Just think — if Bristol Brewing made worse beer and more money, they could have Lance Armstrong as their celebrity spokesperson.
Instead, the former Shiner Bock drinker will be pimping Michelob Ultra, one of the jillions of brands belonging to industry titan InBev, and a concoction described as “a great-tasting beer with lower carbohydrates and fewer calories.”
Uh huh. I haven’t sampled an Anheuser-Busch product in many a moon, since I discovered what actual beer tastes like. But I suppose that given the proper incentive — a Brinks truck full of greenbacks and free Michelob Ultra backing up to the house every Friday — I could learn to lower my standards, too.
As a much younger dog I would drink pretty much anything as long as it was cheap — Falstaff, Buckhorn, longneck Buds. But as it is written in 1 Corinthians 13:11: “When I was a child, I spake as a child, I understood as a child, I thought as a child: but when I became a man I put away childish things.” Including watery beer.
In my dotage, I favor IPA from Bristol, Lagunitas or Second Street Brewing in Santa Fe, when I happen to be in town. Anchor Steam or Anchor Porter. Guinness, of course. And the Deschutes beers are all excellent, whether you’re talking ale, porter or stout. I’d recommend any of them for free.
In fact, I just did. No wonder I remain so distressingly unwealthy. I will never be smart.
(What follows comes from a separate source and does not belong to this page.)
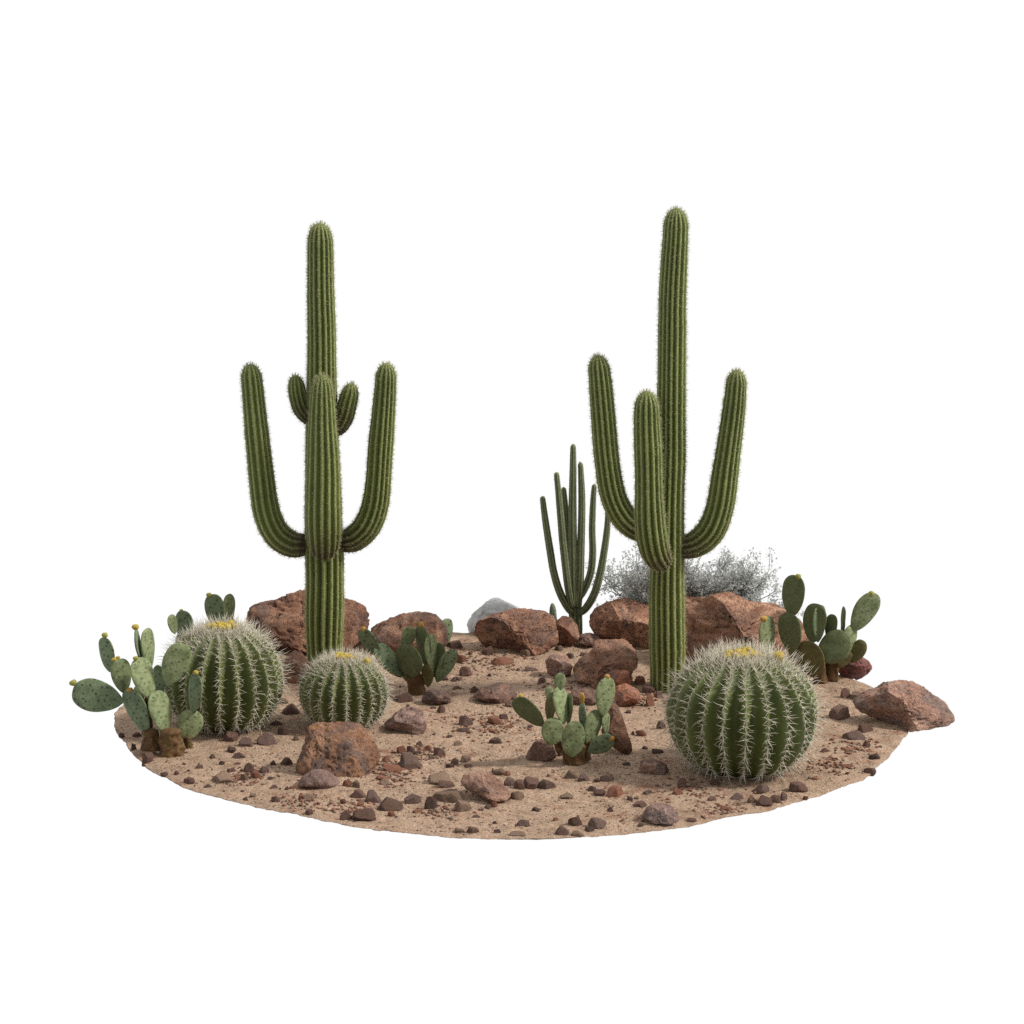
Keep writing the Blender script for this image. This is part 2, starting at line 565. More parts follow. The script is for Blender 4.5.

• Extra-credit snark: This is not Anheuser-Busch’s first marketing coup, of course. More Americans can recognize the Budweiser Clydesdales than can find Afghanistan on a map. I recall enjoying a semantic analysis of the original Budweiser jingle in college. Don’t recall if it was in journalism class or semantics, but the gist of it was that the jingle said absolutely nothing about the beer — it was a series of empty statements punctuated with references to Anheuser-Busch trademarks.
Think about it for a second:
“When you say ‘Bud,” you’ve said a lot of things nobody else can say.” (That’s because ‘Bud” is a trademark.)
“When you say ‘Bud,’ you say you care enough to only drink the King of Beers.” (“King of Beers,” another trademark.)
“There is no other one.” (One what?)
“There’s only something less.” (Than what?)
“Because the King of Beers . . .” (That trademark again.)
“. . . is leading all the rest.” (Of what?)
“When you say Budweiser — you’ve said it all.” (The complete name, which is also a trademark.)